Dimon Kendrick-Holmes

Body in the woods reminds us of why some schools struggle

Maybe you heard about it Thursday.

Steve Phillips, 30, was found dead that morning from a gunshot wound in the woods off Winston Road. Yes, that’s south of Macon Road.

Phillips’ death marks the 30th homicide this year that police are investigating as a murder. That means 2017 currently is tied with 2008 for the most murders in Columbus in a single year during the 21st century. But we’ve got six weeks left.

Still, on Thursday I heard my friends and neighbors saying the same thing I’ve been hearing all year: “I feel safe.” Or: “Nobody’s finding bodies in the woods near my house.”

I live near the Harris County line, work in Uptown and send my two youngest sons to school in Midtown. Sure, violent crime happens in these areas, but not, it seems, with the frequency and consistency that it does south of Macon Road.

Once, during a forum of Ledger readers, a woman told me we should only cover murders in areas that people cared about, such as Green Island.

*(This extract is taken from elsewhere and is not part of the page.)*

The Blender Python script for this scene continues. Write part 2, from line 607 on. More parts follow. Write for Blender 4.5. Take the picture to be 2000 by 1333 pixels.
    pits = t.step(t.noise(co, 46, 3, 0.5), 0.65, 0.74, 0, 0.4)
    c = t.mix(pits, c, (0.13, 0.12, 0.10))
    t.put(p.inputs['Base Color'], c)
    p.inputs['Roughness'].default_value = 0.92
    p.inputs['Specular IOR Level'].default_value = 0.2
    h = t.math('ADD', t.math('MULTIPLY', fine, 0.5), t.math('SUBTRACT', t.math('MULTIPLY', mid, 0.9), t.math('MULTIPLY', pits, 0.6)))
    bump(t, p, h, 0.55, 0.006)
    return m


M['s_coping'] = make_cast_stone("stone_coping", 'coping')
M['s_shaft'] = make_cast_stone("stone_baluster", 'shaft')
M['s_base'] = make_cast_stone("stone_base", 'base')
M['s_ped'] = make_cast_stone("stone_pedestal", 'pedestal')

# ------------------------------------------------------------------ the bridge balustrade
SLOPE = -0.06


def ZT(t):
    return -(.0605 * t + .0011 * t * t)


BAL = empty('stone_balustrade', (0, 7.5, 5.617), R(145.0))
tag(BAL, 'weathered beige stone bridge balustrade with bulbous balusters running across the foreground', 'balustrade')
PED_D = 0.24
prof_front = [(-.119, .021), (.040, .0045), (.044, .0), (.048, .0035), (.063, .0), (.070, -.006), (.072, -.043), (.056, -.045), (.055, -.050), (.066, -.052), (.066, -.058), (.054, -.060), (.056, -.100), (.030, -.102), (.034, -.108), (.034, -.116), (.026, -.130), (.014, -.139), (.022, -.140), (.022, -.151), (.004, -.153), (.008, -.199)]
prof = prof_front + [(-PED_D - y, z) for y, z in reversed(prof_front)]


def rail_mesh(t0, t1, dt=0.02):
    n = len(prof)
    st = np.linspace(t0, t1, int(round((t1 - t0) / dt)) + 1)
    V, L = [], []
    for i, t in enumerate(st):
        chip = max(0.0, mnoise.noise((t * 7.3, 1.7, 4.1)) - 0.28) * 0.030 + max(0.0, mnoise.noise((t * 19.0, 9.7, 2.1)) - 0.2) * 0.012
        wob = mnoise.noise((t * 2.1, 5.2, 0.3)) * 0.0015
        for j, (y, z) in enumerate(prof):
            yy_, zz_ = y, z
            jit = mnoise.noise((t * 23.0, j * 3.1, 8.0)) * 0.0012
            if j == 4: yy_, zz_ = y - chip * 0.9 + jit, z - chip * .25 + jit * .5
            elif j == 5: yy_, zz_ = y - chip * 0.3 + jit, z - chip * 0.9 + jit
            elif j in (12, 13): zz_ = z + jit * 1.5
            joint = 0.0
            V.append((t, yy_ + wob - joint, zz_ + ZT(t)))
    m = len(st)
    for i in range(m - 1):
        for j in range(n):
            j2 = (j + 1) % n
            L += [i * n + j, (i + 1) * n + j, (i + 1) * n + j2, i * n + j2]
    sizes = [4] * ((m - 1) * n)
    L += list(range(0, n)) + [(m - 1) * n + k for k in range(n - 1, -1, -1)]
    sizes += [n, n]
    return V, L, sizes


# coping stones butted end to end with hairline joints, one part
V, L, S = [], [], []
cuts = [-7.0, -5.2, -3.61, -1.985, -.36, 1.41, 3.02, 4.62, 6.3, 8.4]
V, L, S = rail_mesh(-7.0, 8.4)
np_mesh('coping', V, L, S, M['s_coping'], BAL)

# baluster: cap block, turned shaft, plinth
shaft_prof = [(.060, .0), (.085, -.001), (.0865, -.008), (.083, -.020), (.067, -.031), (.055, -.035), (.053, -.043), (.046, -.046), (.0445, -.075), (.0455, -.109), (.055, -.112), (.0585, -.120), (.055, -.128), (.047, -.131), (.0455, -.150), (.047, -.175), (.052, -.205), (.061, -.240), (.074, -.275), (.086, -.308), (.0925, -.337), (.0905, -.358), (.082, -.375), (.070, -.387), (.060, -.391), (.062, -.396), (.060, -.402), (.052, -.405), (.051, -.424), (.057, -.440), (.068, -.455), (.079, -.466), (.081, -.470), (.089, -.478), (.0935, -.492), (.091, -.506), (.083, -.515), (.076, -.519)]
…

“Why do you even cover murders in south Columbus?” she asked.

I said the first thing that came to my mind. “Because we value all human life,” I said.

A few people clapped and the woman didn’t say another word.

She was onto something, of course. Our most-read stories in the past two years, by far, have been about the home invasion and triple homicide in a comfortable neighborhood in Upatoi in January of 2016.

In the days that followed, lots of people north of Macon Road were talking about buying two things: firearms and home security systems.

Upatoi is a long way from Winston Road, where on Thursday Lt. Greg Touchberry, said, “It’s very common here to hear shots to the point where a lot of people don’t even call it in.”

He was about a half mile from Dorothy Height Elementary School, which had the lowest scores in the Muscogee School District on the 2017 College and Career Performance Index, which measures education performance and progress.

In fact, the four lowest scoring elementary schools in the district – Dorothy Height, Martin Luther King Jr., Brewer and South Columbus – are all within 2½ miles of where Phillip’s body was found.

The first three of those schools currently are on the state’s Turnaround Eligible Schools list, which this year replaced its list of chronically failing schools.

This is not a slight against the administrators, teachers and students at those schools. It’s an acknowledgment that the students there face challenges many others do not: extreme poverty, unstable family life, neighborhoods threatened by gangs, drugs and violence, and a general lack of hope.

Teaching these children and equipping them with life skills is a battle. Only one of the 14 schools south of Macon Road beat the Muscogee County CCRPI average of 71 percent (Dimon Elementary at 71.7 percent), and only one other school beat the Bibb County average of 64.9 (Forrest Road at 70.5 percent).

But some schools are seeing growth. Forrest Road improved by a whopping 20.3 percent over last year, and Davis Elementary, which came off the failing list this year, improved by nearly 11 percent. MLK Elementary, while still on the list, boosted its CCRPI scores by more than 8 percent this year.

Those of us who live north of Macon Road might feel safe, but if a significant portion of our community is beset by crime, poverty and despair, then all of us suffer.

It’s in everybody’s best interest for all of us, especially all of our children, to get an opportunity to succeed.